**PROBLEM TO WORK ON**
Starting with the first line of the listing, quote each line exactly until and including the one with "COL = sc.collection", leaving pictures out.

**SOURCE DATA**
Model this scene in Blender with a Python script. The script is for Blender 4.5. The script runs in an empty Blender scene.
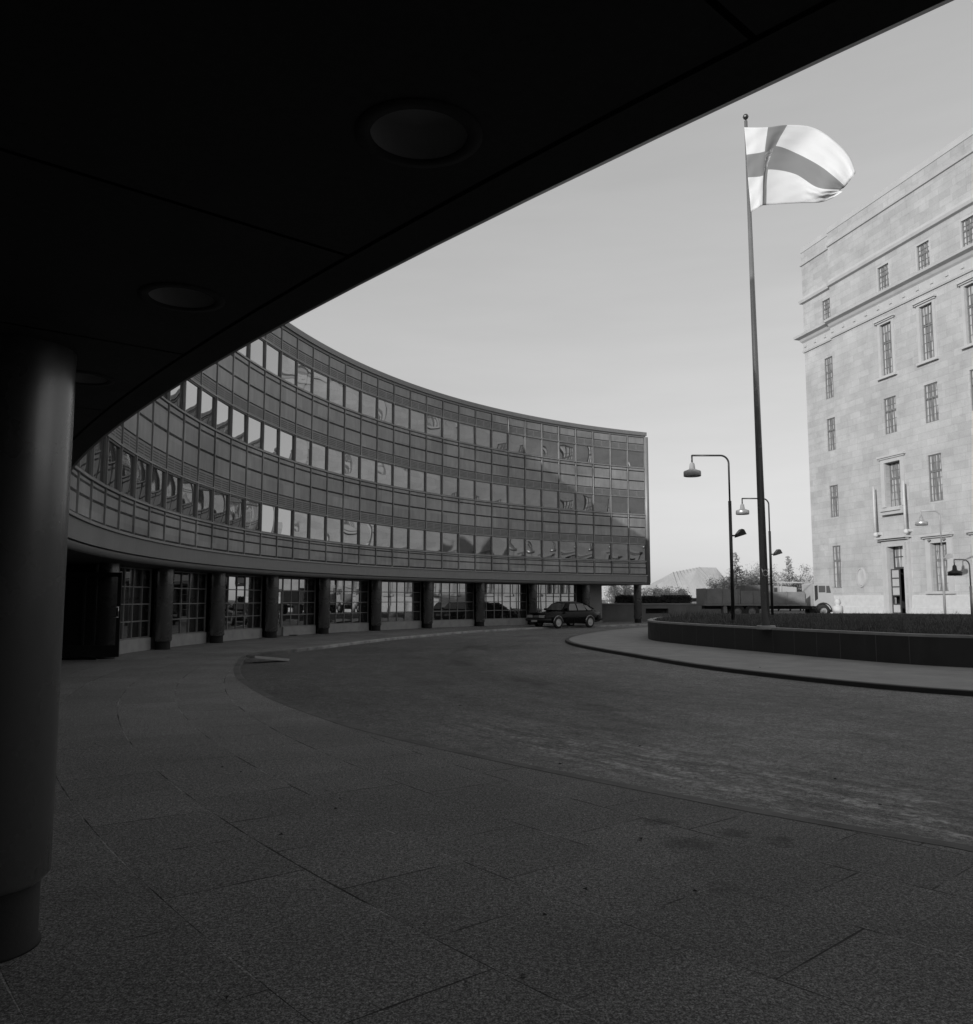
import bpy, math, random
from math import sin, cos, pi, radians as R_, hypot, atan2, sqrt
from mathutils import Vector, Matrix
random.seed(7)
sc = bpy.context.scene
COL = sc.collection

# ------------------------------------------------------------------ camera numbers (used to lay the site out on the ground)
F = 850.0; YH = 599.25; EYE = 1.7
PIT = math.atan((YH - 512) / F)
def ray(px, py):
    x = px - 486.5; y = 512 - py
    dy = F*cos(PIT) - y*sin(PIT); dz = F*sin(PIT) + y*cos(PIT)
    return x/dy, dz/dy
def gnd(px, py, z=0.0):
    a, b = ray(px, py); t = (z-EYE)/b
    return a*t, t
def at(px, py, Y):
    a, b = ray(px, py)
    return Vector((a*Y, Y, EYE + b*Y))

CX, CY, RR = 27.5, 27.54, 37.38          # the curved building: centre and radius of its inner face

# ------------------------------------------------------------------ materials (the photograph is black and white: all greys)
def g(v): return (v, v, v, 1)
def new_mat(name):
    m = bpy.data.materials.new(name); m.use_nodes = True
    nt = m.node_tree; b = nt.nodes['Principled BSDF']
    return m, nt, b
def mixc(nt, fac, a, b, mode='MIX'):
    n = nt.nodes.new('ShaderNodeMix'); n.data_type = 'RGBA'; n.blend_type = mode
    for sock, v in ((n.inputs[0], fac), (n.inputs[6], a), (n.inputs[7], b)):
        if hasattr(v, 'is_output'): nt.links.new(v, sock)
        else: sock.default_value = v
    return n.outputs[2]
def mth(nt, op, a, b=None, c=None, clamp=False):
    n = nt.nodes.new('ShaderNodeMath'); n.operation = op; n.use_clamp = clamp
    for i, v in enumerate((a, b, c)):
        if v is None: continue
        if hasattr(v, 'is_output'): nt.links.new(v, n.inputs[i])
        else: n.inputs[i].default_value = v
    return n.outputs[0]
def ramp(nt, fac, p0, p1, v0=0.0, v1=1.0):
    n = nt.nodes.new('ShaderNodeMapRange'); n.clamp = True
    nt.links.new(fac, n.inputs[0])
    for i, v in enumerate((p0, p1, v0, v1)): n.inputs[i+1].default_value = v
    return n.outputs[0]
def noise(nt, vec, scale, detail=4, rough=.6):
    n = nt.nodes.new('ShaderNodeTexNoise'); n.inputs['Scale'].default_value = scale
    n.inputs['Detail'].default_value = detail; n.inputs['Roughness'].default_value = rough
    if vec is not None: nt.links.new(vec, n.inputs['Vector'])
    return n.outputs['Fac']
def texco(nt, which='Object'):
    return nt.nodes.new('ShaderNodeTexCoord').outputs[which]
def bump(nt, b, h, strength, dist=.01):
    n = nt.nodes.new('ShaderNodeBump'); n.inputs['Strength'].default_value = strength
    n.inputs['Distance'].default_value = dist
    nt.links.new(h, n.inputs['Height']); nt.links.new(n.outputs[0], b.inputs['Normal'])
def scaled(nt, vec, s):
    n = nt.nodes.new('ShaderNodeMapping'); n.inputs['Scale'].default_value = s
    nt.links.new(vec, n.inputs['Vector']); return n.outputs[0]
def simple(name, v, rough=.6, metal=0.0, var=.25, scale=3.0, fine=60.0, bmp=.1, spec=.5, stretch=(1, 1, 1), coord='Object'):
    m, nt, b = new_mat(name)
    co = scaled(nt, texco(nt, coord), stretch)
    n1 = noise(nt, co, scale, 5); n2 = noise(nt, co, fine, 3)
    f = mth(nt, 'ADD', mth(nt, 'MULTIPLY', n1, .65), mth(nt, 'MULTIPLY', n2, .35))
    f = ramp(nt, f, .3, .7)
    c = mixc(nt, f, g(v*(1-var)), g(v*(1+var)))
    nt.links.new(c, b.inputs['Base Color'])
    b.inputs['Roughness'].default_value = rough; b.inputs['Metallic'].default_value = metal
    b.inputs['Specular IOR Level'].default_value = spec
    r = ramp(nt, n1, .3, .7, max(rough-.1, 0.02), min(rough+.1, 1))
    nt.links.new(r, b.inputs['Roughness'])
    if bmp: bump(nt, b, n2, bmp)
    return m
M = {}
M['bronze'] = simple('bronze_cladding', .33, .5, .25, .22, .6, 25, .06)
def mk_clad():
    m, nt, b = new_mat('bronze_panels'); r, th = polar_nodes(nt); co = texco(nt)
    sep = nt.nodes.new('ShaderNodeSeparateXYZ'); nt.links.new(co, sep.inputs[0])
    cmb = nt.nodes.new('ShaderNodeCombineXYZ')
    nt.links.new(mth(nt, 'FLOOR', mth(nt, 'DIVIDE', mth(nt, 'SUBTRACT', th, 115.2), 2.31)), cmb.inputs[0]); nt.links.new(mth(nt, 'FLOOR', mth(nt, 'MULTIPLY', sep.outputs[2], 1.35)), cmb.inputs[1])
    wn = nt.nodes.new('ShaderNodeTexWhiteNoise'); nt.links.new(cmb.outputs[0], wn.inputs['Vector'])
    n1 = noise(nt, co, .5, 5); n2 = noise(nt, scaled(nt, co, (1, 1, .2)), 4, 4)
    v = mth(nt, 'MULTIPLY', .33, ramp(nt, n1, .3, .7, .78, 1.2)); v = mth(nt, 'MULTIPLY', v, ramp(nt, wn.outputs['Value'], 0, 1, .86, 1.12)); v = mth(nt, 'MULTIPLY', v, ramp(nt, n2, .35, .65, .9, 1.1))
    cc = nt.nodes.new('ShaderNodeCombineColor')
    for i in range(3): nt.links.new(v, cc.inputs[i])
    nt.links.new(cc.outputs[0], b.inputs['Base Color']); b.inputs['Metallic'].default_value = .25
    nt.links.new(ramp(nt, n1, .3, .7, .38, .58), b.inputs['Roughness']); return m
M['bronze_dark'] = simple('bronze_joint', .035, .6, .2, .2)
M['fascia'] = simple('fascia_metal', .245, .48, .25, .16, .8, 12, .05, stretch=(1, 1, .3))
M['lip'] = simple('fascia_lip_metal', .09, .5, .25, .15, .8, 12, .05)  # darker than the fascia: its shadow line is painted into the metal
M['grille'] = simple('grille_metal', .26, .5, .3, .15)
M['grille_slot'] = simple('grille_slot', .11, .8)
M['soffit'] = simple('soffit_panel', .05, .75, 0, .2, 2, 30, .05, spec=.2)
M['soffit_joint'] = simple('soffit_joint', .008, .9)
M['lightcan'] = simple('light_can_enamel', .4, .7, 0, .15, 6, 300, .1)
M['frame'] = simple('window_frame_metal', .2, .45, .4, .2)
M['muntin'] = simple('muntin_metal', .26, .45, .5, .15)
M['column'] = simple('column_enamel', .19, .27, .65, .05, 1.2, 40, .02)
M['colbase'] = simple('column_base_paint', .018, .7, 0, .3, spec=.2)
M['plinth'] = simple('granite_plinth', .33, .7, 0, .25, 2.5, 70, .15)
M['granite_dark'] = simple('granite_wall_dark', .032, .6, 0, .4, 2.2, 90, .2)
M['mortar'] = simple('planter_mortar', .15, .8)
M['granite_cap'] = simple('granite_cap', .3, .7, 0, .25, 2, 70, .15)
M['void'] = simple('lobby_dark', .02, .8)
M['sidewall'] = simple('render_wall', .2, .7, 0, .25, 1.2, 30, .1)
M['roofing'] = simple('flat_roofing', .2, .9)
M['blackpaint'] = simple('black_lamp_paint', .025, .4, 0, .3)
M['polepaint'] = simple('pole_paint', .27, .22, .55, .12, 2)
M['lampmetal'] = simple('lamp_shade_aluminium', .5, .35, .6, .15)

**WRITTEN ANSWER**
Model this scene in Blender with a Python script. The script is for Blender 4.5. The script runs in an empty Blender scene.
import bpy, math, random
from math import sin, cos, pi, radians as R_, hypot, atan2, sqrt
from mathutils import Vector, Matrix
random.seed(7)
sc = bpy.context.scene
COL = sc.collection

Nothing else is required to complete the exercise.